WHAT NEEDS TO BE DONE: Both the line containing "Build this scene" and the line containing "PI = math.pi" belong in the copy, as do all lines between them, copied exactly; pictures do not.

Scripts that build scenes:
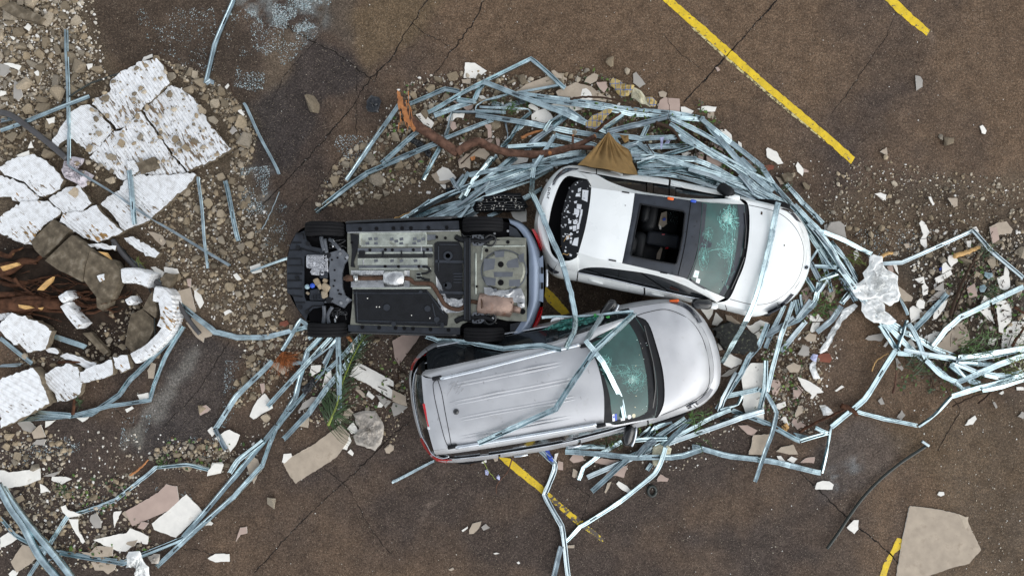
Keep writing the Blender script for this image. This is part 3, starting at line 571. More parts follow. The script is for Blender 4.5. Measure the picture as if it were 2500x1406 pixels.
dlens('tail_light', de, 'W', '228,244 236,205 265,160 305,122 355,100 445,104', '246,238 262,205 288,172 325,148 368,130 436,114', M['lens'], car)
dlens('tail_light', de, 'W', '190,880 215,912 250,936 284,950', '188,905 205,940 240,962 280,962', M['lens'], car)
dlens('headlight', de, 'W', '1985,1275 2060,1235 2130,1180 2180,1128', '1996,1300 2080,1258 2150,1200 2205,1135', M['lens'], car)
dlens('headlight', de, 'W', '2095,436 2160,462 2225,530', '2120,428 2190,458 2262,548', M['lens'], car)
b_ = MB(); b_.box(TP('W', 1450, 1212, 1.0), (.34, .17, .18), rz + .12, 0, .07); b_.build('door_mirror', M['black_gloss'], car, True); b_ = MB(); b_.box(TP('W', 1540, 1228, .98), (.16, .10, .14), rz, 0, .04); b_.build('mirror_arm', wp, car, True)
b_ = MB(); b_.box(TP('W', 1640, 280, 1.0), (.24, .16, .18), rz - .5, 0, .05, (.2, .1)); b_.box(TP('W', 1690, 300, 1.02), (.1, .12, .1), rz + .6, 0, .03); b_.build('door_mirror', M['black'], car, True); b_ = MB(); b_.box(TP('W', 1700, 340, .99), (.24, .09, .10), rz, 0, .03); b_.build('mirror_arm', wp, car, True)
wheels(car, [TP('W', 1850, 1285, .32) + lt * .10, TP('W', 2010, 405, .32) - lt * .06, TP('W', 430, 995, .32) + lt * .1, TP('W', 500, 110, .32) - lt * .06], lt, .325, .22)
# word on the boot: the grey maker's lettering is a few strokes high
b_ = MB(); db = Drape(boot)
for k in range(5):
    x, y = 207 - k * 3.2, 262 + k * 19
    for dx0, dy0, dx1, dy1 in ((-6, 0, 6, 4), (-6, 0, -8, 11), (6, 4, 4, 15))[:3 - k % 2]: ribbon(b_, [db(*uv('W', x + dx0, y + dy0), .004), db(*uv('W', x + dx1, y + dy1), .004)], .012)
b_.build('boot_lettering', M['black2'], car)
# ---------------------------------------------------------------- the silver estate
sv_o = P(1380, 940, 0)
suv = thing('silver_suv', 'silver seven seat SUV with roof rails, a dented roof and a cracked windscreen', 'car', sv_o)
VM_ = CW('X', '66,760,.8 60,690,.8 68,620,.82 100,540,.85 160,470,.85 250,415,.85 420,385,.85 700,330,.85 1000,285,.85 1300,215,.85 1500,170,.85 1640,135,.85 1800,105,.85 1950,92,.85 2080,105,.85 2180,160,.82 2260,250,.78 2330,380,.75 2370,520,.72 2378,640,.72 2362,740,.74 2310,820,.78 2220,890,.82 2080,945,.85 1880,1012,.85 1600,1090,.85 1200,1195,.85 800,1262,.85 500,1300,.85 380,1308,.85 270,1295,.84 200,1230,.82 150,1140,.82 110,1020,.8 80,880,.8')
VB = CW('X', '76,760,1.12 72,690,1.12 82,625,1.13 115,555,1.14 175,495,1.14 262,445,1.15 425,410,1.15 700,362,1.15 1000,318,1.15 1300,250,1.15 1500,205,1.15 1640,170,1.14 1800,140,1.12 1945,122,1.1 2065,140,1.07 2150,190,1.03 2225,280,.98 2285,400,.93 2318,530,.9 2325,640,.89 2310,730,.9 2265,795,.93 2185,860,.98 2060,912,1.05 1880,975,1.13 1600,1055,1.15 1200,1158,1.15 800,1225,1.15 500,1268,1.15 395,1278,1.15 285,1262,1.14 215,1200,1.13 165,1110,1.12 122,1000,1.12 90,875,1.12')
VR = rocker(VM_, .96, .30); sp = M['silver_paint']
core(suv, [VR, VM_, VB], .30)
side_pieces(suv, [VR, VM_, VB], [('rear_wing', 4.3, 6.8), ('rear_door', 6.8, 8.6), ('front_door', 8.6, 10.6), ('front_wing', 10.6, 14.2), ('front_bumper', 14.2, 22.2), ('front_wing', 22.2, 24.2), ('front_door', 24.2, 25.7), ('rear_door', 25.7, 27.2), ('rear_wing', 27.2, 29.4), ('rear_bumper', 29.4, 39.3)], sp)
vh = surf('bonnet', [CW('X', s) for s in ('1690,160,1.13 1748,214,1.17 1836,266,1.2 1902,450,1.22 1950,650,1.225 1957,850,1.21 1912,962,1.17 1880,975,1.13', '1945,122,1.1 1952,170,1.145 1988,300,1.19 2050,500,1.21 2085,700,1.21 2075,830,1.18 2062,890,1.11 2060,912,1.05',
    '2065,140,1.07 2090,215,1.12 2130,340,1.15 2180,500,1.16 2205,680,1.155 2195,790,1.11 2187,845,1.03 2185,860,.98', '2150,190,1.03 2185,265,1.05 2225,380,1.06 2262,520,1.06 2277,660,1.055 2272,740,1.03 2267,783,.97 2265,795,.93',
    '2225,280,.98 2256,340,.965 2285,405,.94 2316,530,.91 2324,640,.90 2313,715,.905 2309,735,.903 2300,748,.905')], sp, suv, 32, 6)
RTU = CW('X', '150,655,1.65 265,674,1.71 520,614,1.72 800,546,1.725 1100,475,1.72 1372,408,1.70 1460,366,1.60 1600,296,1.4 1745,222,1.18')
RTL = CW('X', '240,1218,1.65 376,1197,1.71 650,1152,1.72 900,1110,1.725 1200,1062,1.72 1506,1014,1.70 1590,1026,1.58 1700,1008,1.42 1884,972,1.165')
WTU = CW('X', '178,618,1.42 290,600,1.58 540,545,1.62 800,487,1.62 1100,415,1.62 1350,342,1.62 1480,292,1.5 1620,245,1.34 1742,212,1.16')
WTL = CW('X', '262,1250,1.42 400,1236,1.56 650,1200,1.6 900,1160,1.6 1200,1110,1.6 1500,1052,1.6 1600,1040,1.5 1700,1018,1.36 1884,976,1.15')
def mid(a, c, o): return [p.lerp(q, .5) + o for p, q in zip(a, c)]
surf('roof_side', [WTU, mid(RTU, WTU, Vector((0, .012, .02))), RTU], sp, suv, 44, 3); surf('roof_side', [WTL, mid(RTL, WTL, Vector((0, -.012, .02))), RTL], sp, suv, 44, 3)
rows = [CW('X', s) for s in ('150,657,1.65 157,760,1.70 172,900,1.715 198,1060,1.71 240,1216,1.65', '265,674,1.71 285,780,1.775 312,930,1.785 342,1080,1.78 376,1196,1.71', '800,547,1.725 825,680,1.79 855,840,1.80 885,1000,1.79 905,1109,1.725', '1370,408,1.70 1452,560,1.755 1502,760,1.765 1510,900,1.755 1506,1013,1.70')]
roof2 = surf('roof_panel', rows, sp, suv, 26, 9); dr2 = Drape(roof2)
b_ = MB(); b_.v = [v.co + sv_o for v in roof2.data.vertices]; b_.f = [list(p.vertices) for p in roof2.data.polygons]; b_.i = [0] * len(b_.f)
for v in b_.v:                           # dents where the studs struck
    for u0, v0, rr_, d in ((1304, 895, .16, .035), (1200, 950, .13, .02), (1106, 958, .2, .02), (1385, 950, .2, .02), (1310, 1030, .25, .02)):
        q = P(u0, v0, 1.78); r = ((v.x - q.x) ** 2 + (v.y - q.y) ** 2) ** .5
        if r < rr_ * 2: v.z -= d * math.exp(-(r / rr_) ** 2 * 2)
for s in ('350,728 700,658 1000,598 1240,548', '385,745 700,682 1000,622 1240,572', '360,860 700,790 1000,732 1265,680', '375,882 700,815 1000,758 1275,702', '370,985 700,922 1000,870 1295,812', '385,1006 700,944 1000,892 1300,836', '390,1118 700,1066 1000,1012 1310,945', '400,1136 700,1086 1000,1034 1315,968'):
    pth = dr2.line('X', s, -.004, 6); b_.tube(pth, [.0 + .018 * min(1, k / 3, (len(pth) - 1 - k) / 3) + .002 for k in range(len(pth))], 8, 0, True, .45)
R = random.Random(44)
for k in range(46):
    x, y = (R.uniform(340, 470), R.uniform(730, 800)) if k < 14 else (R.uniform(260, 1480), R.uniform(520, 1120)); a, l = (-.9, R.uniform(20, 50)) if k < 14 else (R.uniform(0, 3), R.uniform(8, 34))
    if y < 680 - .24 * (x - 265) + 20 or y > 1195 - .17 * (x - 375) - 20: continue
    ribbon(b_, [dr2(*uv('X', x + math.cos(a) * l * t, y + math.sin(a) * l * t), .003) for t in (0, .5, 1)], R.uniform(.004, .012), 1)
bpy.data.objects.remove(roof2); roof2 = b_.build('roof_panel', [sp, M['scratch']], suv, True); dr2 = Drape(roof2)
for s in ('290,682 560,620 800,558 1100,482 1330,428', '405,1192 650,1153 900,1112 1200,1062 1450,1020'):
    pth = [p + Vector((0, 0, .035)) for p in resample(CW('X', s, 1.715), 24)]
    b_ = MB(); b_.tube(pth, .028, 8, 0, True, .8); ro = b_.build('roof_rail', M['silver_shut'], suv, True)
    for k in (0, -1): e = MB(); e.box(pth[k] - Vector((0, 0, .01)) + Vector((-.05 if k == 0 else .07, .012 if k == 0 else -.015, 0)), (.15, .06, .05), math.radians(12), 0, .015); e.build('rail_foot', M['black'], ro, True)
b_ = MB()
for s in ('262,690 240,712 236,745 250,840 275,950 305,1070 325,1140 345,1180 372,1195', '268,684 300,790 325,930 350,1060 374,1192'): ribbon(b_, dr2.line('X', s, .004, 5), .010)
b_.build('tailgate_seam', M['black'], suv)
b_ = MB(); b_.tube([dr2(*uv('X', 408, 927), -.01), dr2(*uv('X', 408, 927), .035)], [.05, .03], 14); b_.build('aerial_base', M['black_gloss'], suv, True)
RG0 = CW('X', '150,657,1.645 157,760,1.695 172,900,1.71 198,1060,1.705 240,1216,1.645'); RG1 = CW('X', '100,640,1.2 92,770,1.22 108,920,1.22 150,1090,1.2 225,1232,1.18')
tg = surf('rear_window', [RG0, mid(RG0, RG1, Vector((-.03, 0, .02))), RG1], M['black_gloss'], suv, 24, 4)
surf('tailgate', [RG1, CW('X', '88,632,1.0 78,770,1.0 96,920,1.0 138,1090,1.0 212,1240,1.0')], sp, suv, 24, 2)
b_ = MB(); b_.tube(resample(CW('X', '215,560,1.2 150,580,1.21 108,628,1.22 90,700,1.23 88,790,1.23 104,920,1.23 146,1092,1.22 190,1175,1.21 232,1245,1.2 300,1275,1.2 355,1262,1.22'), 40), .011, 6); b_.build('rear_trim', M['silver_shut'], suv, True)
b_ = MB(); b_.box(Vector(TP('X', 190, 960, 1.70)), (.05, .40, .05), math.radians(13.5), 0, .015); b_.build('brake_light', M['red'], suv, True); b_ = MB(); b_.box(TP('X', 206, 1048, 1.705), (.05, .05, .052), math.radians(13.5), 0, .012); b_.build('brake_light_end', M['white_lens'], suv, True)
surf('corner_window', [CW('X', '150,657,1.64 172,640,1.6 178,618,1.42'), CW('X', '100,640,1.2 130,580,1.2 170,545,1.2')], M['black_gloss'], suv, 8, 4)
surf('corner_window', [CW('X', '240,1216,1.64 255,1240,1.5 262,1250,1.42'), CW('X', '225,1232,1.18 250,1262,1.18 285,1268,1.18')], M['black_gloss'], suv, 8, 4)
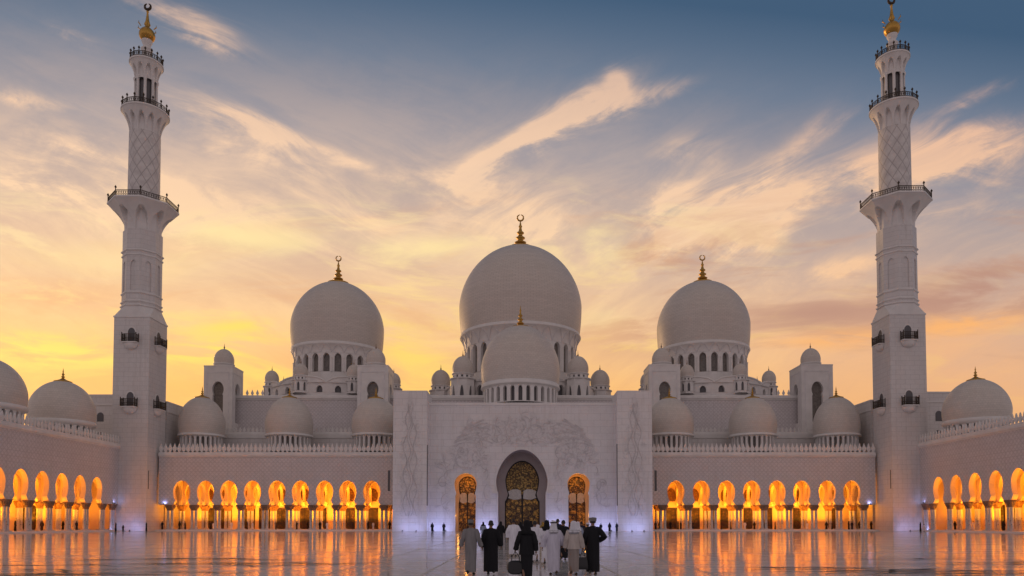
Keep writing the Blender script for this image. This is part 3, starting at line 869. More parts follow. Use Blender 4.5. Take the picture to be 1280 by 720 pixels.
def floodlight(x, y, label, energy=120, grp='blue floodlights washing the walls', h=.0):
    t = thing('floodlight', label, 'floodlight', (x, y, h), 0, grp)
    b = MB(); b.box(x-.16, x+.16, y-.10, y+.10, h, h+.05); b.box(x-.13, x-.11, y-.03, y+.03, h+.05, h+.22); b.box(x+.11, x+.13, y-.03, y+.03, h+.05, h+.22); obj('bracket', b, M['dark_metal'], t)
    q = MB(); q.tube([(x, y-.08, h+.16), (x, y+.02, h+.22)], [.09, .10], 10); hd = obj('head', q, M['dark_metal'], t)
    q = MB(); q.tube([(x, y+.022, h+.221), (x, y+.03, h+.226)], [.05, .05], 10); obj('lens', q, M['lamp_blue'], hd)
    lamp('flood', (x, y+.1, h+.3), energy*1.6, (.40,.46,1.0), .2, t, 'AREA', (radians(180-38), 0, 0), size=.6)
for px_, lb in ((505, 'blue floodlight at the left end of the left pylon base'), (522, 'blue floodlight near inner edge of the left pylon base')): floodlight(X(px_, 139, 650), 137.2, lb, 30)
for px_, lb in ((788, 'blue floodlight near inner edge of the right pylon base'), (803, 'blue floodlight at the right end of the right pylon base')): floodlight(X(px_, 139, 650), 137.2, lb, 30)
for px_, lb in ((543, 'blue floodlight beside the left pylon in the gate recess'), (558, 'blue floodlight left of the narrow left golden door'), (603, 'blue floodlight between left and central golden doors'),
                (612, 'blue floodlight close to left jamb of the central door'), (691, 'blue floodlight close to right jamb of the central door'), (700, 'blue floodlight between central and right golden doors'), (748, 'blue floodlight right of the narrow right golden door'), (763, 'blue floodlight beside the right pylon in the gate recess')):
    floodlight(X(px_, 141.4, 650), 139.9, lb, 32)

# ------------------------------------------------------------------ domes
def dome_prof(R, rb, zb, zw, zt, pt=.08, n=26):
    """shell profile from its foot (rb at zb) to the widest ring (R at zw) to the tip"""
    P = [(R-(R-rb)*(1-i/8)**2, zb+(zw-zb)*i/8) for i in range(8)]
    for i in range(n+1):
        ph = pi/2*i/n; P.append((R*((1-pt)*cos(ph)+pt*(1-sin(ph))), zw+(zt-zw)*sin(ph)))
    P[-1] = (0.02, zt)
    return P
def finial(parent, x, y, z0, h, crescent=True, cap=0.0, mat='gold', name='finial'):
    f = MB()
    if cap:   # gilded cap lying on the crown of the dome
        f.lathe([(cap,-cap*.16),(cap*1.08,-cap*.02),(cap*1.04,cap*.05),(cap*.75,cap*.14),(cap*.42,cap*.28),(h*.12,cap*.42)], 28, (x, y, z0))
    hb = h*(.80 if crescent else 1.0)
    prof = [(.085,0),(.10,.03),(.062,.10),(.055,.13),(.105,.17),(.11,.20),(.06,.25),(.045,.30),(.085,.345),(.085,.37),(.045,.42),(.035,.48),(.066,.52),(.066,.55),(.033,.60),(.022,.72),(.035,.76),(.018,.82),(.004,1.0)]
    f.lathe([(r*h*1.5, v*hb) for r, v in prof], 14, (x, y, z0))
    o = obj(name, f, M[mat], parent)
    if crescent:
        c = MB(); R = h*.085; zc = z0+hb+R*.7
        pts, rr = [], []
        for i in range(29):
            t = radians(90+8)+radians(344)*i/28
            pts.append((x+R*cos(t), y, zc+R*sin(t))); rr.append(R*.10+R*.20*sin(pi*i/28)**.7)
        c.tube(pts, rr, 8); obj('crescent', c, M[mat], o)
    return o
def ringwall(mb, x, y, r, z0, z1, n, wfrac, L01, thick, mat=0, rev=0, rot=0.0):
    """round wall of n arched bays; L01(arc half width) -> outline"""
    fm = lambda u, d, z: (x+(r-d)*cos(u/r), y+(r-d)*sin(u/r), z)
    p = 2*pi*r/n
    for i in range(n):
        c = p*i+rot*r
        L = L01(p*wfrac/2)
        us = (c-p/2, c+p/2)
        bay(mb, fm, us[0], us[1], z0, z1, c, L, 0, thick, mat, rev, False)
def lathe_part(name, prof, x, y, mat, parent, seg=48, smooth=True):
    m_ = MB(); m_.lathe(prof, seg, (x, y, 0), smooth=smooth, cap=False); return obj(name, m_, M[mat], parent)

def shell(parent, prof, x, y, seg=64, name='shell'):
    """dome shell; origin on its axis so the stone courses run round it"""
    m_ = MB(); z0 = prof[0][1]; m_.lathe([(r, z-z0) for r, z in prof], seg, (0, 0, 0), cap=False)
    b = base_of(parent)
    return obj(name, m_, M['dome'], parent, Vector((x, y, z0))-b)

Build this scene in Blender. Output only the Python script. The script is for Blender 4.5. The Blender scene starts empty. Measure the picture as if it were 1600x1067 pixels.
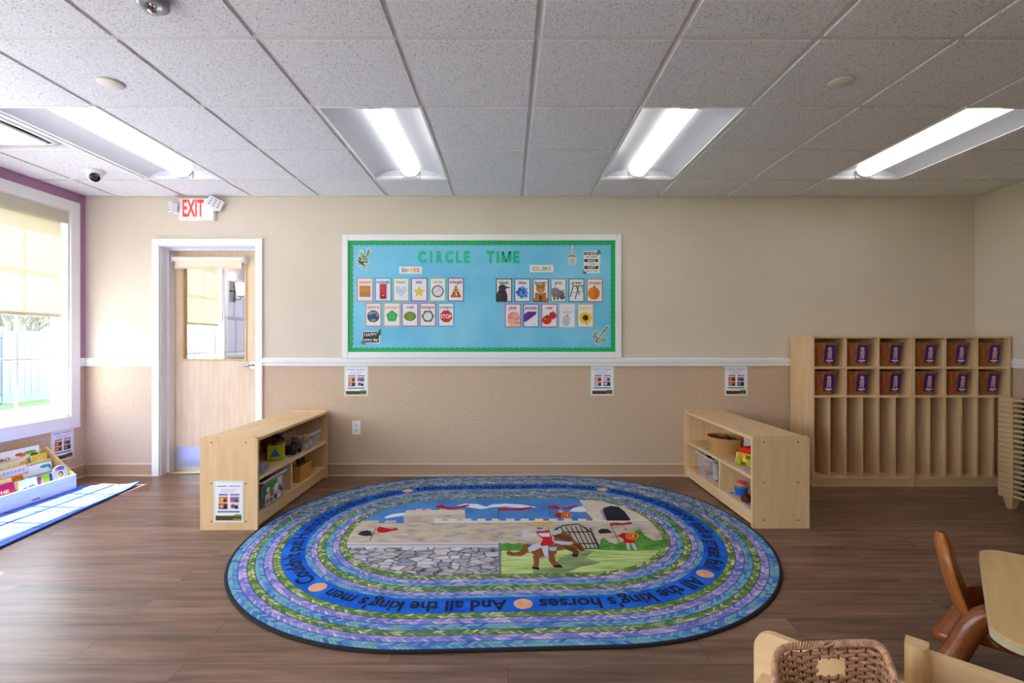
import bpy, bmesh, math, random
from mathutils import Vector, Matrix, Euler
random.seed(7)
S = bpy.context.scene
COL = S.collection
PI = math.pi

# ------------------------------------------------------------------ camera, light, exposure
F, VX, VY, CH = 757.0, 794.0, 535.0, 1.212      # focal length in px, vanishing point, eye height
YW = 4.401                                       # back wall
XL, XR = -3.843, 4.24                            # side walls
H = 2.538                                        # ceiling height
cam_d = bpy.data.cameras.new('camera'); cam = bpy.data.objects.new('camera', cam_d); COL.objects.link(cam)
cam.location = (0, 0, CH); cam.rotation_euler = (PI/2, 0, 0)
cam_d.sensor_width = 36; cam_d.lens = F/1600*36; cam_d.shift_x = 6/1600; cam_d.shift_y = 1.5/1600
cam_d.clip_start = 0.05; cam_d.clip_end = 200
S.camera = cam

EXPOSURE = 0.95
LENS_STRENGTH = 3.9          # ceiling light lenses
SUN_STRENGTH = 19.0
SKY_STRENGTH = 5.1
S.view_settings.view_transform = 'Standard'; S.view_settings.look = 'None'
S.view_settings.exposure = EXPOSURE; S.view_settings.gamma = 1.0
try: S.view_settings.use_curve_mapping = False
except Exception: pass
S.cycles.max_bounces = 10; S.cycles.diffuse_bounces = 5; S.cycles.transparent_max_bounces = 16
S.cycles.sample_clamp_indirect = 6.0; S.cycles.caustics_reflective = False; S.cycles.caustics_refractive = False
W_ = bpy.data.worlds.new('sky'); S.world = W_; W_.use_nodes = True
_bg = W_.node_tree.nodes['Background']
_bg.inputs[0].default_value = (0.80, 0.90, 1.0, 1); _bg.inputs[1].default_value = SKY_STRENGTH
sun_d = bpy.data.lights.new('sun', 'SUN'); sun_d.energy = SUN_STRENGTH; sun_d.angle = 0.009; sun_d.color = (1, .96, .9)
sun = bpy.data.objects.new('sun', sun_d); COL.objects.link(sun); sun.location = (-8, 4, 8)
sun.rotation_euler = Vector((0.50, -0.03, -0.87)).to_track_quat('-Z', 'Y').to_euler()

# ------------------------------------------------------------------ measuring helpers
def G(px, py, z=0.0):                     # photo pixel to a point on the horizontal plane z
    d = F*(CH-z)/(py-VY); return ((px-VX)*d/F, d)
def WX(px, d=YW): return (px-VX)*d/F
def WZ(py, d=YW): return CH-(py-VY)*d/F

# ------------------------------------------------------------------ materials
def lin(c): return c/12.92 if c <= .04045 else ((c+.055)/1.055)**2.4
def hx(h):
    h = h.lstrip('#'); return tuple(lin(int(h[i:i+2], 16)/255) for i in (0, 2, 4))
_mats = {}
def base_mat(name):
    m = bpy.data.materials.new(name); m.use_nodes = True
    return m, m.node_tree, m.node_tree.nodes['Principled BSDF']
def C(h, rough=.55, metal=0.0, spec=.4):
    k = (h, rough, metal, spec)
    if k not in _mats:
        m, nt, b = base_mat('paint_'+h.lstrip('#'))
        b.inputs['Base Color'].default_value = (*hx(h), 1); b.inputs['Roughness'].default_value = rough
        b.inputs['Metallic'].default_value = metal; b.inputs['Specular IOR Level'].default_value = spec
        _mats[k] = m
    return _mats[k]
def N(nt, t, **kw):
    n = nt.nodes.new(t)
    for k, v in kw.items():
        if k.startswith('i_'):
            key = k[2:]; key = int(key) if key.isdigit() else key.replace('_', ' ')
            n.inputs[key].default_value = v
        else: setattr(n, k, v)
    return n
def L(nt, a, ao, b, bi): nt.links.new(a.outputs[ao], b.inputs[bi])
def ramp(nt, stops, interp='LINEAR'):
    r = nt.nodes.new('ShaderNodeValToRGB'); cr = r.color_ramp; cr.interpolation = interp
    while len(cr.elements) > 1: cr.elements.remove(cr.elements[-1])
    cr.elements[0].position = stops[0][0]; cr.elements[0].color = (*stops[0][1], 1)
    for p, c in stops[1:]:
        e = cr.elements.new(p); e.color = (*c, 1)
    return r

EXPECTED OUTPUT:
Build this scene in Blender. Output only the Python script. The script is for Blender 4.5. The Blender scene starts empty. Measure the picture as if it were 1600x1067 pixels.
import bpy, bmesh, math, random
from mathutils import Vector, Matrix, Euler
random.seed(7)
S = bpy.context.scene
COL = S.collection
PI = math.pi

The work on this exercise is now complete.